Martin Mitchell

Studio 27B
martinmezzotint@yahoo.co.uk
Articles:
Magazine interview with Martin Mitchell.
'The Art of Darkness' on the technique of mezzotint.

Martin Mitchell moved to Norwich in 1989 and quickly established himself as one of the leading artist printmakers in the region.

Mitchell’s work is firmly rooted in the traditional process of intaglio and relief printmaking. His well known etchings of representational landscape have lead, in the last five years; to the more demanding engraved process of Mezzotint producing acclaimed atmospheric tonal landscapes of Norfolk and Suffolk. “I have never really considered my landscape work in a strictly topographical sense, although I can point out the scene on a map. The final image is removed through several stages, by of the processes of etching from the real view, also my method of collecting source material. I would walk and cycle all over Norfolk and Suffolk producing rapid spontaneous sketches. With the long bike rides, unlike a car journey, you can feel the day, expense its moods, hot or cold, windy or still, silence and bird song you are all ready preparing to work before you arrive. I would return to the same scene over a period of several weeks if not months until I had five or six plus sketches and drawings done at different times of day, weather conditions even seasons.
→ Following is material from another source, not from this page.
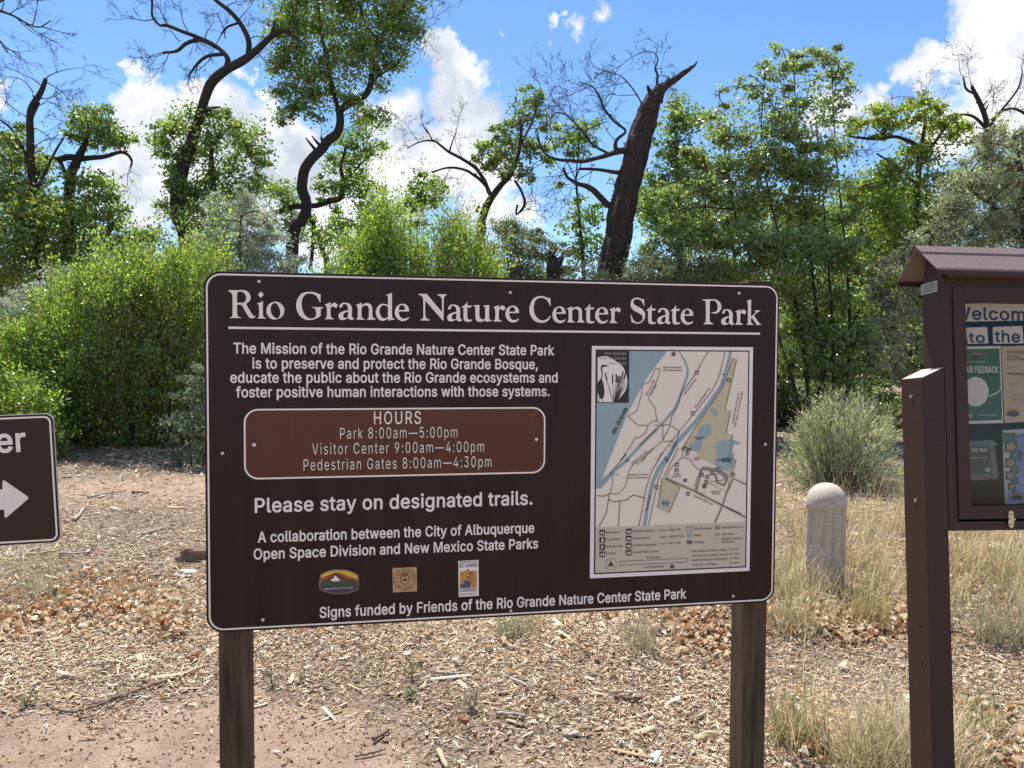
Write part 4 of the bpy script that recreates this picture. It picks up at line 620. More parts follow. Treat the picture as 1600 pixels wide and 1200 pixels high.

Then in the studio working collectively from them all, often using soft grounds, spit bites and sugar lifts. Trying to express the essence of place. Of course now that I can’t go for walks, unless a friend with a car can take me to a place with wheel chair access. My landscape work was very reliant on linear as well as tonal perspective. I would look for lines of footpaths hedgerows & farrows in the landscape to lead the eye into the image. Now I cant get into countryside as much as I would like, the typography is become like a physical barrier, in reality and in the work. Now my landscape work is as much about the memory of place. I will often spend an hour or two with an old O,S Map following favourite routes and walks. My memory of course of place is there but it's as much the sense of time and place, of man in the environment. So there is an inevitable undertone of melancholy running through my recent work. but I still miss my walks.